I would like to thank Elizabeth Anne Mitchell whose knowledge of Christine de Pizan helped me to mold my research into a much simpler to understand profile. Hopefully after you read this brief biography you will want to learn more about today's Literary Granny. I have linked to Elizabeth’s blog below where she goes into far more detail and with more interesting tidbits than I have room to do here.
Bear with me a moment: I can’t remember when I first heard the term widow’s succession, but I remember as a little girl in the 60’s at Linden Avenue School in Glen Ridge, New Jersey, we heard about the rare woman who held elected office – well, more like she saved the seat until the next election, never expecting any sort of political clout to come as a result.

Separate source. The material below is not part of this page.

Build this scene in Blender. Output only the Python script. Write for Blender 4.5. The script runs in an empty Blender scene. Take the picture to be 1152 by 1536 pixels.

In my adulthood, I remember when Sonny Bono (perhaps you only know of hearing about the long ago ‘Sonny and Cher’ died suddenly while a Senator and his wife took over his office when he died. She managed to build quite a career which ended only in the last election. Her “Widow’s Succession” became more than a body to keep the seat warm on behalf of a political party. She leveraged herself into a career from 1998 to 2013.
Christine de Pizan, (born around 1364- died around 1431) our Literary Granny of the Day, had a unique life from her early childhood. Her father, an Italian astrologer who was called to France to serve in the court of Charles V, raised his daughter not as a subservient girl, but as an intellectual as well. He insisted on the stretching of her intellect as well as the cultural norm of womanly arts.
I wonder if her father saw in the stars how the world was going to change for women – but not for centuries?.
I must remind you, this is not in our world today, this was Europe – Italy and France – of the late 14th and early 15th century – before “Columbus sailed the ocean blue.” started out as a poet who wrote poetry on demand for the wealthy patrons within the court. Her husband died leaving her responsible financially not only for her children, but also for her mother and her home because she was also a widow. She more than likely took over his position as court secretary. She had experience as a court copyist seems a natural to take over as secretary, thus doing the “widow’s succession” like Mary Bono Mack did in our lifetime.
It is hazy what exactly happened, but we do know she wrote poetry and then prose for patrons until she amassed enough money to write what she wanted to write: words critical of the court and championing some rather radical ideas of the day such as the education of women, as well as criticism.
She actually had the poise and gumption to debate the great intellectuals of the day. They were all men, naturally, who thought Christine couldn’t possibly think critically or write as she did simply because she was a woman. Nonetheless, she did think and she could write and she had gained financial success so… she did exactly that: she debated and critiqued and supported herself, her mother and her children as well as had a very fulfilling career. Her work, The City of Ladies, is still published in several versions today.
I am also sad that I didn’t even know the name Christine de Pizan until I started choosing names for the 2013 A-to-Z Literary Grannies project. That is why it is so important you are reading here today, discovering this granny and realizing there are more women writers out there like her. As writers, we can look back into our lineage as writers in the days when some of our ancestors believed the world was flat and the other ancestors had no concept of life beyond their villages and family homes.
Somewhere in us the spark from Christine de Pizan continues.
This Literary Granny is one I claim with my heart, my pencils, my pens and all my notebooks.
Thank you so much for reading here today. Happy April and A-t0-Zing!